Klickna-PCP    “This is actually in your best interests, too,” he might say. “After all, we’ll still do business together.”
    He promises to pay some of it back. Though, if times get tough again, he also reserves the right to not pay.
    You have to admit that sounds like a pretty good deal.
    For your associate.
    On Dec. 3, the General Assembly passed Senate Bill 1 (SB 1), a measure that will cut pension benefits for retired and active public employees. SB 1’s backers said it was needed to address the state’s revenue problem, which has been repeatedly and inaccurately characterized as “the pension crisis.”
    The unions representing public employees consider this action shortsighted and a disservice to the 700,000 active and retired teachers, administrators, university staff, state workers, nurses, firemen and policemen whose pensions are being slashed.
    SB 1 is also, we believe, illegal. The employees have always paid their yearly mandated contribution to their pension systems, while the State of Illinois regularly shorted systems, opting instead to use pension money for other state services.
    This allowed lawmakers to avoid both services cuts and tax increases. By using pension money as you or I would use a credit card, the politicians amassed a massive debt.
    If SB 1 stands, innocent employees will pay for the state’s poor stewardship through reduced retirement benefits.
    Keep in mind that TRS members don’t receive Social Security for their public education work. Their pension represents their entire retirement savings.
    Under SB 1, a TRS member retiring with 30 years of service and an initial pension of $50,000 will see their total retirement income reduced by an average of 20 percent, or more than $500,000, compared to the current law.
    Active workers and retirees make decisions about their futures based on an understanding that the benefits they have paid for and have been promised will be there for them in retirement. SB 1 is a bolt out of the blue
    It’s also bad for business.
    According to the Teachers Retirement System, the state of Illinois currently realizes a $4.4 billion positive economic impact annually from the $3.1 billion in TRS pensions paid to retired educators living in Illinois. A 2012 study showed that when retired TRS members recirculate their pension in the Illinois economy, more than 32,000 jobs are created with total earnings of $1.2 billion. This economic impact is felt in all 102 Illinois counties.

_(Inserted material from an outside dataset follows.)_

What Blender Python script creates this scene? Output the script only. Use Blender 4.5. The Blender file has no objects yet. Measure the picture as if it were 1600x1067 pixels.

    Soon, you will be hearing that the Illinois budget picture for the next fiscal year is greatly improved as a result of SB 1. It’s already being claimed that the state will reap huge “savings” as a result of this new law.
    Don’t believe it.
    Just like you with your business associates, these employees have a contract. Theirs is found in the Illinois Constitution (Article 8; Sec. 5)
    “Membership in any pension or retirement system of the State … shall be an enforceable contractual relationship, the benefits of which shall not be diminished or impaired.”
    If you take the Illinois Constitution’s unambiguous language at face value, it would seem likely that the Illinois Supreme Court will have a problem with SB 1.
    The labor unions representing the impacted employees and retirees will ask the state’s highest court to declare it unconstitutional.
    A ruling against SB 1 would leave a significant hole in the budget. However, swift action can avoid disaster:
    1. The General Assembly should immediately pass SB 2404, which addresses the politician-caused budget problem in a fair and constitutional manner. Under SB 2404, the employees and retirees help address the problem without being forced to bear the entire burden.
    2. The General Assembly needs to place on the November 2014 election ballot the constitutional amendment that would allow voters to decide whether to allow graduated rates for the Illinois income tax. Illinois’ current flat rate is unfair to low and medium wage earners and to small businesses.
    We all understand the importance of a contract. We have them with our employees. You have them with your associates.
    When times get tough, do they have the option to tell you, with impunity, “Sorry, I’ve decided not to pay?”
    The participants in the state retirement systems don’t have a problem with Illinois taxpayers. They ARE Illinois taxpayers. As consumers, they play a major role in the overall economy of our state.  
    The politicians have done a poor job of leading our state. We the people, including current and retired public employees and business owners, can and should show them the way.
    Cinda Klickna is president of the Illinois Education Association.